Responding to Adam B’s post on Kos about how the Domenech affair impacts bloggers, Garance Franke Ruta says that blogs shouldn’t be afraid of regulation:

Adam B and Atrios are right in noting that nothing about the need for members of the press to make distinctions between online personalities who are also journalists and those who also work in politics implies anything about the F.E.C. But after a week in which liberal blogs and organizations, such as Media Matters for American, repeatedly called on the Post to make such distinctions, it’s a little peculiar to turn around now and say such lines are impossible to draw.

Nor ought concern for regulation to be considered “an elitish fetish.” Regulation has been at the heart of progressivism since early in the last century, and the regulatory state is something Democrats have been desperately trying to preserve over the past five years in the face of a Republican onslaught, because it is what has given America back its rivers and lakes, its national bird, and the ability to breathe clean air — among many, many, many other things.

This is true. But I think this blogging regulation proposal may be the first time anybody’s tried to regulate a problem before it even exists. I don’t get it. It’s theoretically possible that something nefarious could happen with blogs and money and politics, but so far it’s been nothing but citizens donating small amounts to politicians and causes at the behest of other citizens — which seems to me to be the essence of democracy.

Nobody was saying that Ben Domenech should not be writing for the Washington Post because bloggers should not be considered press. It’s because the Washington Post should not be hiring political activists to balance non-partisan journalists. Surely everyone understood that.
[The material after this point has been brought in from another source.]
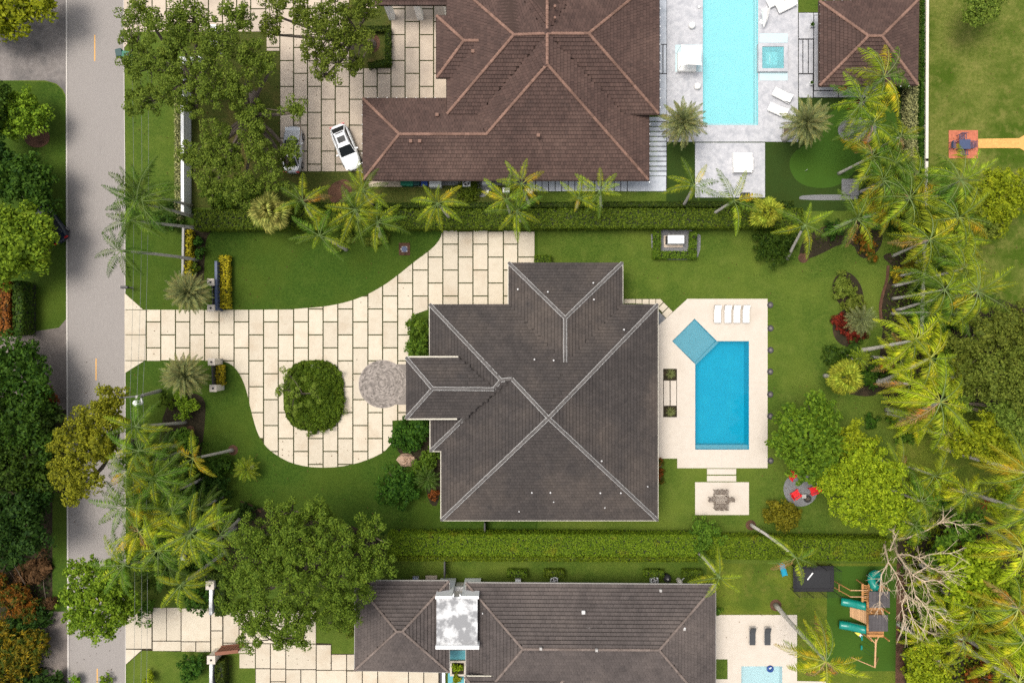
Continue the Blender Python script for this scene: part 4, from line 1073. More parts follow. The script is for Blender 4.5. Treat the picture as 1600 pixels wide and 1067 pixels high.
# --- walls, gates and piers
def wall_thing(name, label, pts, z, w, mat, cat='wall', cap=None):
    """pts: pixels of the top centre line"""
    P = [W(x, y, z) for x, y in pts]; t = thing(name, label, cat, (P[0].x, P[0].y, 0))
    mb = MB(); cp = MB()
    for a, b in zip(P, P[1:]):
        l = (b-a).length; ang = math.atan2(b.y-a.y, b.x-a.x); m = (a+b)/2
        mb.box((m.x, m.y, (z-.06)/2), (l+w*.9, w*.8, z-.06), ang); cp.box((m.x, m.y, z-.03), (l+w, w, .06), ang)
    mb.build('wall', mat, t); cp.build('coping', cap or mat, t)
    return t
t = wall_thing('garden_wall', 'white garden wall running along the west side under the oak', [(284.5, 96), (285, 331)], 1.7, .30, M['white'])
wall_thing('garden_wall', 'short white wall stub turning right under the oak', [(284, 92.5), (306, 92.5)], 1.7, .42, M['white'])
for px, py, lb in ((332, 44, 'white gate pier at the north drive, upper'), (333, 68, 'white gate pier at the north drive, lower'), (309, 92, 'white pier at the end of the short wall stub')):
    c = W(px, py, 1.9); t = thing('gate_pier', lb, 'pier', (c.x, c.y, 0), 0, 'white piers under the oak'); MB().box((0, 0, .9), (.55, .55, 1.8)).build('shaft', M['white'], t, world=False); MB().box((0, 0, 1.85), (.68, .68, .1)).build('cap', M['white'], t, world=False)
wall_thing('boundary_wall', 'long thin pale wall along the neighbouring lawn', [(1450, -120), (1448.5, 250), (1446, 360), (1443, 470), (1441, 520)], 1.6, .27, M['wall'])
wall_thing('boundary_wall', 'dark low garden wall beside the yellow hedge', [(286, 357), (285, 430)], 1.2, .22, M['pole_grey'])
def pier(px, py, lb, h=1.9, s_=.72):
    c = W(px, py, h); t = thing('gate_pier', lb, 'pier', (c.x, c.y, 0), 0, 'pale gate piers at the driveways')
    MB().box((0, 0, h/2), (s_*.86, s_*.86, h)).build('shaft', M['wall'], t, world=False); MB().bevbox((0, 0, h+.06), (s_, s_, .12)).build('cap', M['deck'], t, world=False)
    MB().lathe([(.05, h+.12), (.12, h+.14), (.05, h+.2), (.01, h+.22)], n=8).build('lamp', M['dark_metal'], t, world=False)
pier(329.5, 441, 'pale gate pier at the top of the dark gate'); pier(330, 481.5, 'pale gate pier between dark gate and driveway')
pier(331, 565.5, 'pale gate pier on the lower side of the driveway'); pier(333.5, 606.5, 'pale pier under the lower yellow hedge')
def slat_gate(label, a, b, z, n, mat, cat='gate', w=.07):
    A, B = W(*a, z), W(*b, z); t = thing('metal_gate', label, cat, (A.x, A.y, 0))
    d = B-A; l = d.length; ang = math.atan2(d.y, d.x)
    for zz in (.25, z): m = (A+B)/2; MB().box((m.x, m.y, zz), (l, w, .08), ang).build('rail', mat, t)
    for i in range(n):
        m = A.lerp(B, (i+.5)/n); MB().box((m.x, m.y, z/2+.05), (l/n*.82, w*.6, z-.1), ang).build('board', mat, t)
    return t
slat_gate('dark sliding gate standing open beside the yellow hedge', (337.5, 408), (338, 485), 1.6, 12, M['blue_grey'], w=.26)
slat_gate('short dark gate panel between the lower piers', (331.5, 571), (332.5, 601), 1.5, 6, M['dark_metal'], w=.14)
slat_gate('short dark gate panel above the driveway piers', (332, 446), (332.5, 476), 1.5, 6, M['dark_metal'], w=.14)
c = W(340, 565, .4); t = thing('gate_motor', 'white gate motor beside the lower gate pier', 'motor', (c.x, c.y, .045)); MB().bevbox((0, 0, .3), (.45, .34, .6), b=.05).build('case', M['white'], t, world=False); MB().tube([(.2, .1, .3), (.45, .2, .3)], .04, 6).build('arm', M['dark_metal'], t, world=False)
wall_thing('garden_wall', 'stained white wall beside the dark round hedge', [(329.5, 915), (329, 958)], 1.7, .32, M['membrane'])
pier(328.5, 914, 'white pier with a stained top beside the L shaped hedge', 1.8, .85)
wall_thing('garden_wall', 'stained white wall running off the bottom edge', [(329.5, 1034), (329.5, 1120)], 1.7, .30, M['membrane'])
pier(330.5, 1030, 'white pier holding the rusty gate leaf', 1.8, .85)
slat_gate('rusty brown gate leaf standing open over the joint', (336, 1021), (372, 1017), 1.7, 8, M['rust'], w=.34)
wall_thing('garden_wall', 'white wall fragment between the palm crowns', [(284, 858), (285.5, 872)], 1.5, .4, M['membrane'])
for a, b, lb in (((694, 874), (695, 902), 'dark fence across the strip left of the flat roof'), ((757, 817), (757.5, 831), 'dark fence between the big house and the hedge')):
    P, Q = W(*a, 1.3), W(*b, 1.3); t = thing('fence', lb, 'fence', (P.x, P.y, 0), 0, 'short dark fences'); m = (P+Q)/2
    for k in range(7):
        q = P.lerp(Q, (k+.5)/7); MB().box((q.x, q.y, .65), (.07, .20, 1.3)).build('board', M['dark_metal'], t)
    MB().box((m.x, m.y, 1.33), (.15, (P-Q).length, .06)).build('rail', M['dark_metal'], t)

# --- loungers
def lounger(label, px, py, ang, frame, fab, L_=1.9, w=.66, group=None, z=.06, back=.55):
    c = W(px, py, .4); t = thing('sun_lounger', label, 'sun lounger', (c.x, c.y, z), R(ang), group)   # head end towards +x
    mb = MB()
    for s_ in (-1, 1): mb.tube([(-L_/2, s_*w/2, .26), (L_/2, s_*w/2, .26)], .025, 5)
    for x in (-L_/2, L_/2): mb.tube([(x, -w/2, .26), (x, w/2, .26)], .025, 5)
    mb.build('frame', frame, t, world=False)
    for x in (-L_/2+.2, L_/2-.3):
        for s_ in (-1, 1): MB().tube([(x, s_*w/2, 0), (x, s_*w/2, .26)], .025, 5).build('leg', frame, t, world=False)
    MB().bevbox((-back/2, 0, .325), (L_-back, w*.96, .10), b=.03).build('seat_cushion', fab, t, world=False)
    x0, x1 = L_/2-back+.02, L_/2; b = MB()
    q = [(x0, .30), (x1-.03, .55), (x1-.07, .64), (x0-.02, .38)]
    b.add([(x, -w*.48, zz) for x, zz in q]+[(x, w*.48, zz) for x, zz in q], [(0, 1, 2, 3), (7, 6, 5, 4), (0, 4, 5, 1), (1, 5, 6, 2), (2, 6, 7, 3), (3, 7, 4, 0)])
    b.build('back_cushion', fab, t, world=False)
    return t
for k, px in enumerate((1121.5, 1137.5, 1151.5, 1166)):
    lounger('white lounger, %s in the row of four by the blue pool' % ('first', 'second', 'third', 'last')[k], px, 490.5, 90, M['pole_grey'], M['fabric_white'], 1.85, .70, 'four white loungers beside the blue pool')
lounger('dark grey lounger, left of the pair on the south deck', 1176, 993.5, 90, M['pole_grey'], M['fabric_grey'], 1.85, .60, 'dark loungers on the south deck')
lounger('dark grey lounger, right of the pair on the south deck', 1199.5, 993.5, 90, M['pole_grey'], M['fabric_grey'], 1.85, .60, 'dark loungers on the south deck')
g_ = 'white loungers on the grey terrace'
lounger('white lounger at the top corner of the terrace', 1229, 8, 26, M['white'], M['fabric_white'], 2.0, .95, g_); lounger('white lounger cut by the top edge of the picture', 1214, 0, 26, M['white'], M['fabric_white'], 2.0, .9, g_)
lounger('white lounger below the spa, upper of two', 1223, 149, -28, M['white'], M['fabric_white'], 2.0, .90, g_); lounger('white lounger half under the feathery palm', 1216, 172, -24, M['white'], M['fabric_white'], 2.0, .90, g_)
# --- daybed with canopy
c = W(1080, 87, 2.1); t = thing('canopy_daybed', 'white canopy daybed standing in the shallow ledge by the pale pool', 'daybed', (c.x, c.y, .06))
MB().bevbox((0, 0, .28), (1.9, 1.9, .5), b=.06).build('mattress', M['fabric_white'], t, world=False)
for sx in (-1, 1):
    for sy in (-1, 1): MB().tube([(sx*1.02, sy*1.02, 0), (sx*1.02, sy*1.02, 2.1)], .03, 6).build('post', M['white'], t, world=False)
mb = MB(); n = 8
for i in range(n+1):
    for j in range(n+1):
        u, v_ = i/n*2-1, j/n*2-1; k = 1-.12*(1-v_*v_) if abs(u) == 1 else 1
        mb.v.append((u*1.05*(1-.10*(1-v_*v_)), v_*1.05*(1-.10*(1-u*u)), 2.12+.16*(1-abs(u))*(1-abs(v_))-.04*math.sin(u*5)*math.sin(v_*4)))
for i in range(n):
    for j in range(n): mb.f.append((i*(n+1)+j, (i+1)*(n+1)+j, (i+1)*(n+1)+j+1, i*(n+1)+j+1))
mb.build('canopy', M['fabric_white'], t, world=False, smooth=True)
sh = MB(); a, b = W(1055, 113), W(1097, 71); sh.box(((a.x+b.x)/2, (a.y+b.y)/2, .069), (b.x-a.x, b.y-a.y, .012)); t = thing('pool_ledge', 'shallow pale ledge under the canopy daybed', 'ledge', ((a.x+b.x)/2, (a.y+b.y)/2, .06)); sh.build('ledge', M['pool_pale2'], t)
for px, py, lb in ((1081.5, 40, 'round white pouf above the canopy daybed'), (1090, 135, 'round white pouf below the canopy daybed'), (1093, 10.5, 'small white ball lamp at the pool edge')):
    c = W(px, py, .3); s_ = .33 if 'pouf' in lb else .14; t = thing('pouf' if 'pouf' in lb else 'ball_lamp', lb, 'pouf' if 'pouf' in lb else 'lamp', (c.x, c.y, .06)); MB().lathe([(s_*.8, 0), (s_, s_*.3), (s_, s_*.9), (s_*.7, s_*1.25), (.01, s_*1.3)], n=16).build('cushion' if 'pouf' in lb else 'globe', M['fabric_white'], t, world=False, smooth=True); MB().lathe([(s_*.5, -.005), (s_*.5, .02), (.01, .02)], n=10).build('base', M['pole_grey'], t, world=False)
# folded parasol at the pool edge
c = W(1191, 35, .0); t = thing('parasol', 'folded white parasol pointing down the pool edge', 'parasol', (c.x, c.y, .06))
MB().tube([(0, -.2, .05), (-.1, .9, 1.5)], .03, 6).build('pole', M['white'], t, world=False)
MB().tube([(.0, -.75, .35), (.0, .0, .8), (-.12, .75, 1.25)], [.04, .30, .45], 8).build('canopy', M['fabric_white'], t, world=False); MB().lathe([(.3, 0), (.3, .08), (.01, .1)], n=12).build('base', M['white'], t, world=False)
# spa
t = thing('hot_tub', 'square stone hot tub set in the terrace beside the pale pool', 'hot tub', W(1209, 90))
mb = MB(); mo = [(1184, 68), (1231, 68), (1231, 112), (1184, 112)]
def ringbox(outer, inner, z0, z1):
    x0, y0, x1, y1 = outer; a0, b0, a1, b1 = inner; m = MB()
    for r in ((x0, y0, x1, b0), (x0, b1, x1, y1), (x0, b0, a0, b1), (a1, b0, x1, b1)): pbox(m, *r, z0, z1)
    return m
for r in ((1187, 53, 1230.5, 67), (1187, 113, 1230.5, 126)): pbox(MB(), *r, .065, .075).build('ledge', M['pool_pale2'], t)
ringbox((1185, 68, 1231, 112), (1191, 73, 1225, 107), .02, .42).build('rim', M['stone_n'], t)
ringbox((1191, 73, 1225, 107), (1196, 80, 1216, 102), .02, .28).build('bench', M['teal_tile'], t)
pbox(MB(), 1196, 80, 1216, 102, .066, .10).build('basin', M['pool_pale'], t)
pbox(MB(), 1191, 73, 1225, 107, .345, .35).build('water', M['water_pale'], t)
pbox(MB(), 1202, 86, 1203.5, 99, .10, .13).build('drain', M['white'], t)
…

If the Post had been smart enough to hire a “Blue State” blogger from among the ranks of activist blogs along with Domenech, I would imagine this would have taken much longer to unfold. (He would have been found out eventually.)

Let’s not lose sight of the fact that this issue is fundamentally about money in politics not whether certain uncredentailed people are qualified to call themselves “journalists.” And the problem with money in politics isn’t the money itself. It’s the concentration of big money and special interests buying off politicians that McCain-Feingold was designed to mitigate. There is simply no mechanism currently by which this is likely to happen on blogs. And might I make the bold suggestion that we wait until there is evidence that it has before writing legislation to stop it?

Why the big hurry on this? They haven’t even gone after internet commerce yet even though states have been lobbying for years that they are losing tax revenue. The reasoning has always been that nobody knows yet where the internet is going and nobody wants to smother the baby before it even opens its eyes. The same is true here. There will be plenty of time to assess the impact of online activism and partisan speech on elections. Leave it alone. All will reveal itself eventually.